Uiteindelijk de veronderstelling dat zelf apps bouwen door de business, de schaduw-it helpt voorkomen.
En de reminder dat alle apps uiteindelijk toch uit code bestaan, duh 😛
En weer door..
Wat zou er toch komen na 4GL?
@Jack
Na IPv4 kwam IPv6. Of toch niet?
5GL is er overigens al enige tijd.
Low-code is fijne software voor het ontwikkelen van kleine web/mobiele applicaties. Het is daarmee een niche dat prima naast het programmeren van software kan bestaan. Het probleem van low-code platforms is het volgende, ze zijn:
1) Gesloten (In tegenstelling tot de meeste programmeertalen als Python of Java)
2) Specifiek (Ze hebben een beperkt toepassingsgebied)
Zodra low-code beschikbaar zou komen die open en breed inzetbaar, zou dit wellicht veranderen.
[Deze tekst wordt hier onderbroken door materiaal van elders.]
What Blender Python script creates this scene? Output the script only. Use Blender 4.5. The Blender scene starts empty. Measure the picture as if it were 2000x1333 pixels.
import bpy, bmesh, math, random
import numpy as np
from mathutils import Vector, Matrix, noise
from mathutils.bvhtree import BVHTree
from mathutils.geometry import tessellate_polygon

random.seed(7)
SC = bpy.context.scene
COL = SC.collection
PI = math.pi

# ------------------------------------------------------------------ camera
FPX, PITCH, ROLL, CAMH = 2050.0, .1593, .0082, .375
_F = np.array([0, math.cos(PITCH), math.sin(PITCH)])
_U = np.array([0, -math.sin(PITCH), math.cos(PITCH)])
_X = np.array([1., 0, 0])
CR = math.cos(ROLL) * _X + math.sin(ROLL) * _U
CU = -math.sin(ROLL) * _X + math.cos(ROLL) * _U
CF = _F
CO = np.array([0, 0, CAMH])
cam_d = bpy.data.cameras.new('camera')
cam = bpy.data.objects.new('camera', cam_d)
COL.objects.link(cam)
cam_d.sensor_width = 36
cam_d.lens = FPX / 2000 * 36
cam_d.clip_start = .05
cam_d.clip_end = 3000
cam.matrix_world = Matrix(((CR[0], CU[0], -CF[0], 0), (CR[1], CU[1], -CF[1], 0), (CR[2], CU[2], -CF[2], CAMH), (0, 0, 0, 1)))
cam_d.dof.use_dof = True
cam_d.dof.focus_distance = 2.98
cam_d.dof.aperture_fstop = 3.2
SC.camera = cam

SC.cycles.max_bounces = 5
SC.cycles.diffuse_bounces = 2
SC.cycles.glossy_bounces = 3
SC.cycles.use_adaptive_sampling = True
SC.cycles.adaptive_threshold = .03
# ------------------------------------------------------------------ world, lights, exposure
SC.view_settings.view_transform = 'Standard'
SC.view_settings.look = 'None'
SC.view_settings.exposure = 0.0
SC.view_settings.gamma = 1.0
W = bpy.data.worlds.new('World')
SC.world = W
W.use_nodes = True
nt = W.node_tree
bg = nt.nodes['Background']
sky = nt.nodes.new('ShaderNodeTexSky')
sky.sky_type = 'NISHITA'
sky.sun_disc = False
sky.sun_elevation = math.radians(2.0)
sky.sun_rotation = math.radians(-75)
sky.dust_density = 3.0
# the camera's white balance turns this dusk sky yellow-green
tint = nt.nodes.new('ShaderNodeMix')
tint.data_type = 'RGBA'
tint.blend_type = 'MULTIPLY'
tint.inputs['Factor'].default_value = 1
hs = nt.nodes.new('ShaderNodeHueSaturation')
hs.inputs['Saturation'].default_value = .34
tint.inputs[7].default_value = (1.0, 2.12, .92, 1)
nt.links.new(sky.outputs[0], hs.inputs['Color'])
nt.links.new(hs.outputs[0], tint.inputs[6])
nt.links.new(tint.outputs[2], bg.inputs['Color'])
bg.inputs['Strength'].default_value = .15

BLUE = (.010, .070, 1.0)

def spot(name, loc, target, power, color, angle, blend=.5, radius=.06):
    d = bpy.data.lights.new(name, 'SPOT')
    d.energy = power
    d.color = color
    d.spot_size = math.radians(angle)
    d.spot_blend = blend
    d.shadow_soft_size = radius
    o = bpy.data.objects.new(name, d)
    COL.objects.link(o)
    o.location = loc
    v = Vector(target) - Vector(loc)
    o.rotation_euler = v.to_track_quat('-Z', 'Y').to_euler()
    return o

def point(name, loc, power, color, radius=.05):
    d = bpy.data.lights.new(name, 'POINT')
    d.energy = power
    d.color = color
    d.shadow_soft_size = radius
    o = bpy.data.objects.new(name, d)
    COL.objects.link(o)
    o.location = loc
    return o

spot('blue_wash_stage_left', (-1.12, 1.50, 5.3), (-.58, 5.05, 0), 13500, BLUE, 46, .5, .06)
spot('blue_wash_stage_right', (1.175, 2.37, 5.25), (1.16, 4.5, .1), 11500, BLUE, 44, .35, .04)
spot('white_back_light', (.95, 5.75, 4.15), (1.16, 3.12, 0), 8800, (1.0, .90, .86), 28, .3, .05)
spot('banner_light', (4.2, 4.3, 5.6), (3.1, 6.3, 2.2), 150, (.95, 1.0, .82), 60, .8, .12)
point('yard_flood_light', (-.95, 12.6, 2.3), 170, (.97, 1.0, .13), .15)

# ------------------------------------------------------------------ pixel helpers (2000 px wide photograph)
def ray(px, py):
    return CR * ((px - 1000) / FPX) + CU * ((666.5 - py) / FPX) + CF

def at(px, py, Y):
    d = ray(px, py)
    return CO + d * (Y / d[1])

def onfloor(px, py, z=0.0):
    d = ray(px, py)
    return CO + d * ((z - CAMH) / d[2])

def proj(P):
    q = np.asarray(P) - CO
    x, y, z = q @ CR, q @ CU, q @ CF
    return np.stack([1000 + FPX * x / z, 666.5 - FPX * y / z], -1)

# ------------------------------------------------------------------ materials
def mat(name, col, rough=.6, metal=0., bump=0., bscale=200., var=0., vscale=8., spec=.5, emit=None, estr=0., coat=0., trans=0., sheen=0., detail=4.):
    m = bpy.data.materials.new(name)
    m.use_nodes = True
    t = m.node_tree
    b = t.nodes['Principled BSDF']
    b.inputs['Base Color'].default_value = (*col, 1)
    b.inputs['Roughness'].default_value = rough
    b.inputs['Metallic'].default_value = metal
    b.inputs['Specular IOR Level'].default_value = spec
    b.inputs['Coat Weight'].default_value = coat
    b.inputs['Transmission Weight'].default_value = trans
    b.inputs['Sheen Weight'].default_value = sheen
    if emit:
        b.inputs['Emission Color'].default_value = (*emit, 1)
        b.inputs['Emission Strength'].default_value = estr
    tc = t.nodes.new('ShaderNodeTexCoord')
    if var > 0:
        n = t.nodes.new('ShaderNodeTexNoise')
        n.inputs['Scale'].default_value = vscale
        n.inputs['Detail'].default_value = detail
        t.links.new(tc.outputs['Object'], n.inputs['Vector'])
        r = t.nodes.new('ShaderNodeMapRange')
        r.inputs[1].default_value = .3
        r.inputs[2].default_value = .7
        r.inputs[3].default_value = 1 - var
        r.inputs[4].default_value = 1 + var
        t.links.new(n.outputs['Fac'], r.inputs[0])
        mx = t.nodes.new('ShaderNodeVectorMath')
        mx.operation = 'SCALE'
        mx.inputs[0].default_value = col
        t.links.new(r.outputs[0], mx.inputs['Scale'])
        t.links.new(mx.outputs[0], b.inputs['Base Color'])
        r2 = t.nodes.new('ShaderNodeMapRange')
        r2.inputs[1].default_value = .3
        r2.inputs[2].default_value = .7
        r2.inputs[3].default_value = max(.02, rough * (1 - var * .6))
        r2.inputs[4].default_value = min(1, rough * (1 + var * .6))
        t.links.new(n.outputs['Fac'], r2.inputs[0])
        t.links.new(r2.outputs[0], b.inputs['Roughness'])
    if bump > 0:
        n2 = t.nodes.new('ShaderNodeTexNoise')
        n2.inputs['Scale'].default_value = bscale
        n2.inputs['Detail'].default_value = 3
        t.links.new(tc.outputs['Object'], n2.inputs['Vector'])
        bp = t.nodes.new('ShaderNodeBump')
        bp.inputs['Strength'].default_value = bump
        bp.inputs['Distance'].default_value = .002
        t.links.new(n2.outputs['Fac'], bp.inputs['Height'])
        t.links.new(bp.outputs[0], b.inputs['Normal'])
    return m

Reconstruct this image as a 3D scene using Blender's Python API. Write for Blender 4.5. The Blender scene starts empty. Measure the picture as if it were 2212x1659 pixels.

De verwarring komt vooral, omdat (low-code) applicaties software zijn, maar niet alle software zijn applicaties.
IT’ers zijn vaak met veel bredere software bezig dan alleen applicaties, denk aan software als Linux (OS), Oracle (Database), Kubernetes (Cloud orchestratie) of React (Frontend Framework). Alle deze software is geprogrammeerd en met geen low-code kan je zulke software maken. Kan je met low-code zelf een low-code platform ontwikkelen?
Ik ben altijd wel van het idee van low-code gecharmeerd, maar in de praktijk loop je vaak tegen veel beperkingen op, zodat je er alsnog nog om heen aan het programmeren bent.